STATED PROBLEM –
Pictures are to be left out. Copy exactly the lines from the one containing "Write a Blender" to the one containing "scene.view_settings.exposure = 0", both ends kept.

AVAILABLE DATA –

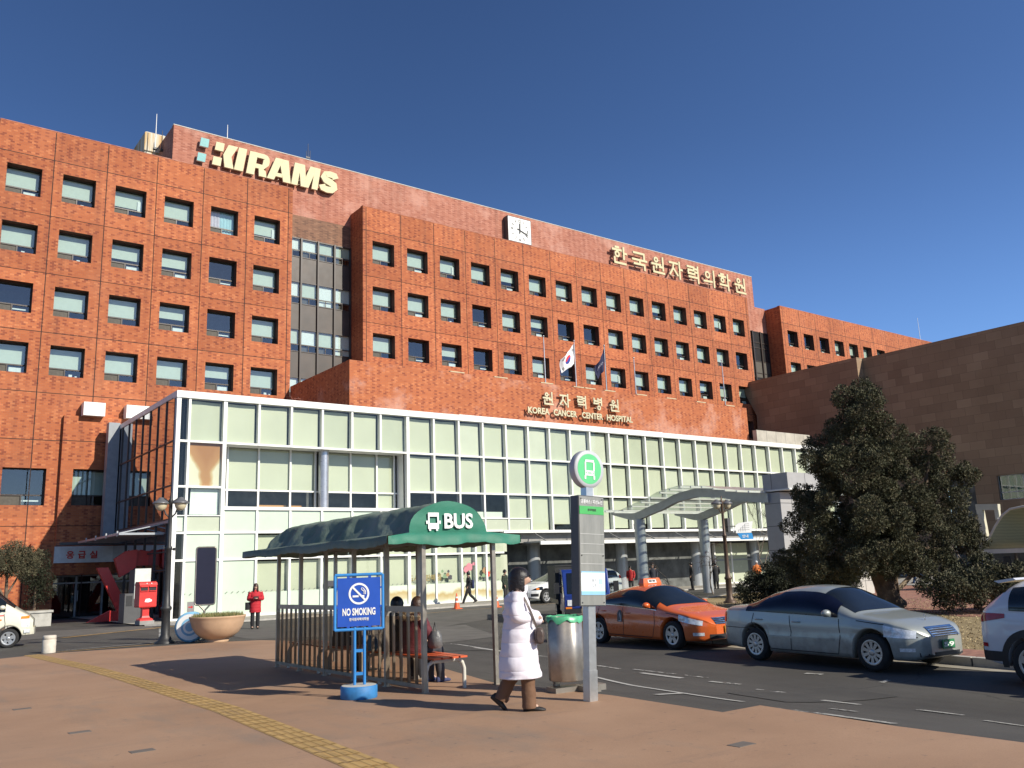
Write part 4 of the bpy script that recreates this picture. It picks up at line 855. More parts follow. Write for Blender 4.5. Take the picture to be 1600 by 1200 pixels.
==
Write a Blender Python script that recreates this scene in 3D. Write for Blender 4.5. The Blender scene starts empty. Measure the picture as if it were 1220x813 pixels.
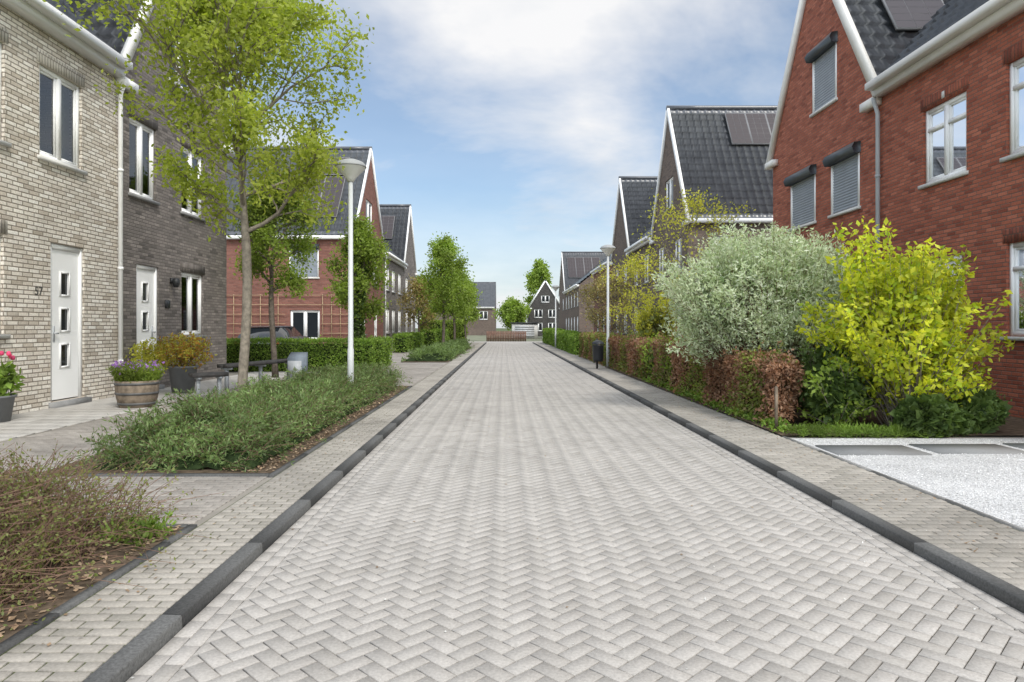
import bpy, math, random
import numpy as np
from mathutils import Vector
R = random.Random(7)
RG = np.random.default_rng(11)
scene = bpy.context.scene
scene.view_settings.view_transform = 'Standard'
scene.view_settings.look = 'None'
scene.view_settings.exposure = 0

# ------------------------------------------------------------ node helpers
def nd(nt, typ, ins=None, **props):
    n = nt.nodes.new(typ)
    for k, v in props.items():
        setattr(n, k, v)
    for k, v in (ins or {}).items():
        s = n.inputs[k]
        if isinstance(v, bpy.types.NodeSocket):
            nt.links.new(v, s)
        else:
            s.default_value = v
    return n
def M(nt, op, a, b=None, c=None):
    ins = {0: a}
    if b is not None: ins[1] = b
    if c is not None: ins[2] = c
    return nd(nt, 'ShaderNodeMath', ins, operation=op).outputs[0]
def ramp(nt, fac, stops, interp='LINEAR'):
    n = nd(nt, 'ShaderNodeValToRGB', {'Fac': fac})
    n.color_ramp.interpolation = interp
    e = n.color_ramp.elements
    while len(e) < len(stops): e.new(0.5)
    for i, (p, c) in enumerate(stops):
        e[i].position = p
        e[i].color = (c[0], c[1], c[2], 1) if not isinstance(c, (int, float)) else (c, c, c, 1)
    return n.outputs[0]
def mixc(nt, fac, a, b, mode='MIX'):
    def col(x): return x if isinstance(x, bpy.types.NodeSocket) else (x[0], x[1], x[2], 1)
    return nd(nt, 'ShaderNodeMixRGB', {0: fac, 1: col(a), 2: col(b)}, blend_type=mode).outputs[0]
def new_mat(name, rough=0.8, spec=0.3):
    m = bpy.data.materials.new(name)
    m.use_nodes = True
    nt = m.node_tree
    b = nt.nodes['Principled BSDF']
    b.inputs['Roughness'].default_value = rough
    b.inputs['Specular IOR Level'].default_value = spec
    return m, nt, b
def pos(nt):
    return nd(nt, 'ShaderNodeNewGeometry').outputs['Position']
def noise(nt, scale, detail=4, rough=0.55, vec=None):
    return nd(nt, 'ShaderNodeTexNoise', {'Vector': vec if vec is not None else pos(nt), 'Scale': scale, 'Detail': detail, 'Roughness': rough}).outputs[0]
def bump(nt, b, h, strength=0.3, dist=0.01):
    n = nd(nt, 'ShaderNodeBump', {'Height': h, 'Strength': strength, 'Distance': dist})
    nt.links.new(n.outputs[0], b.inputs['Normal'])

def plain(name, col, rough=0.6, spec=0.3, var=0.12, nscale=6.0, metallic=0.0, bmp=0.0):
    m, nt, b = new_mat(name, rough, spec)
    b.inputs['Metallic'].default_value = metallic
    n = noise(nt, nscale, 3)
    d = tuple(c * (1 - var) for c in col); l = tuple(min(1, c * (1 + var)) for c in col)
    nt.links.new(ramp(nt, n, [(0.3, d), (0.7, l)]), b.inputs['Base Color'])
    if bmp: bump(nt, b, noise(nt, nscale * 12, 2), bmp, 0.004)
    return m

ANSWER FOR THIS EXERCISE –
Write a Blender Python script that recreates this scene in 3D. Write for Blender 4.5. The Blender scene starts empty. Measure the picture as if it were 1220x813 pixels.
import bpy, math, random
import numpy as np
from mathutils import Vector
R = random.Random(7)
RG = np.random.default_rng(11)
scene = bpy.context.scene
scene.view_settings.view_transform = 'Standard'
scene.view_settings.look = 'None'
scene.view_settings.exposure = 0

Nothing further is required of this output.